A superintendent making inspection rounds in a New Jersey apartment building saw something, so he said something. Thinking he may have stumbled upon a terrorist lair, the man called 911 to report the "suspicious" setup: The apartment "has no furniture except two beds, has no clothing, has New York City Police Department radios," he told a 911 dispatcher. "Really?" she responded, startled. "There's computer hardware, software, you know, just laying around," he continued. "There's pictures of terrorists. There's pictures of our neighboring building that they have." No, silly, don't worry! That's just an NYPD spying safe house.

The Associated Press team of Matt Apuzzo and Adam Goldman, who have exposed the NYPD programs used to track Muslims in New York and beyond, published the bizarre 911 call today after suing the city for its release. It turns out the apartment had been rented by an NYPD officer under a fake name, but neither the local police of New Brunswick nor the FBI, both of which investigated the building soon after the call, had any idea about the operation. (The head of the FBI in Newark has already gone on record to complain about the NYPD's big-footing.)
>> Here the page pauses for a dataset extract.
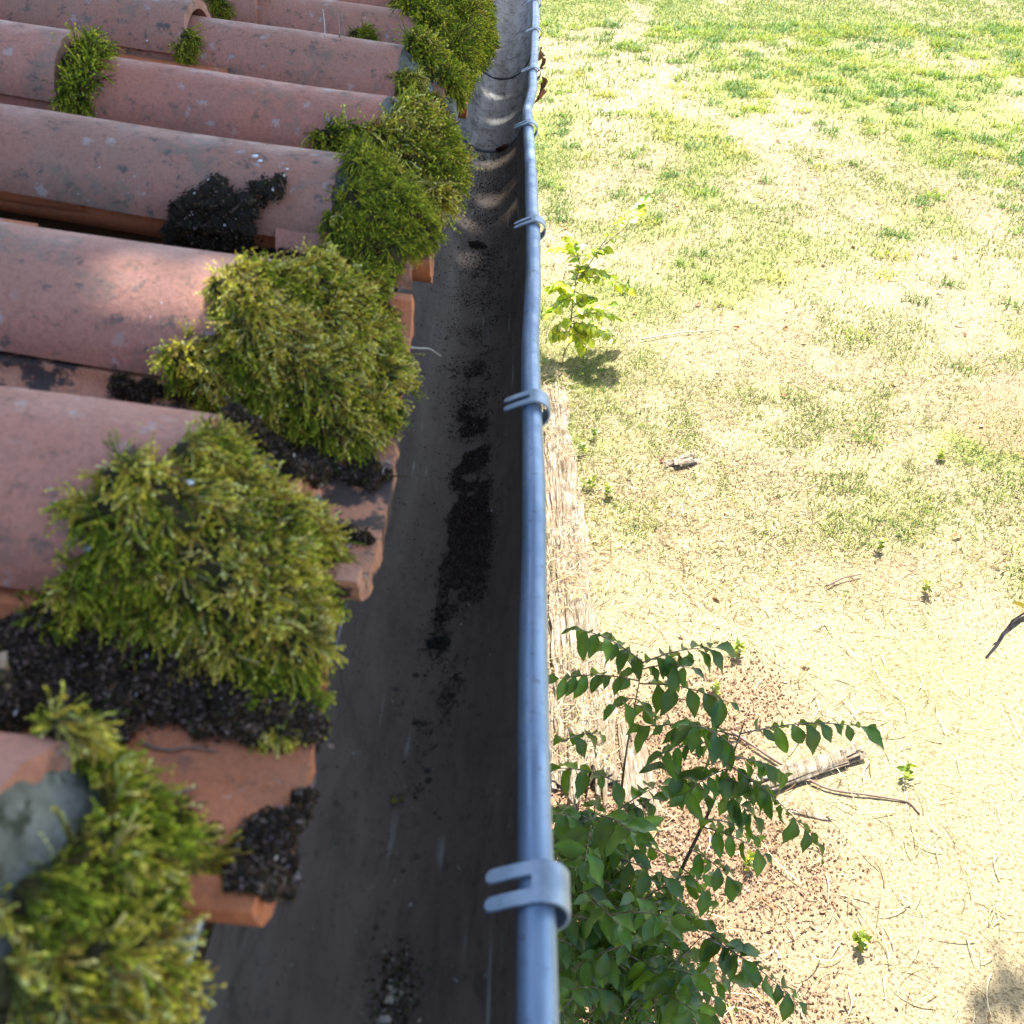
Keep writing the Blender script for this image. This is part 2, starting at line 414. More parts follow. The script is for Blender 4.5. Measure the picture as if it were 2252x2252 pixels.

As the AP reports, the building manager did the right thing, according to NYPD tips: "In its 'Eight Signs of Terrorism,' people are encouraged to call the police if they see evidence of surveillance, information gathering, suspicious activities or anything that looks out of place." Check, check, check. But the episode was humiliating for the NYPD, which had to approach the FBI, shoulders slumped and head down, to ask for their stuff back.

Who was supposed to be watching the hideout anyway? For a top-secret police program, they sure were outed easily, not by the enemy, but by a confused citizen just doing his job. Some spies.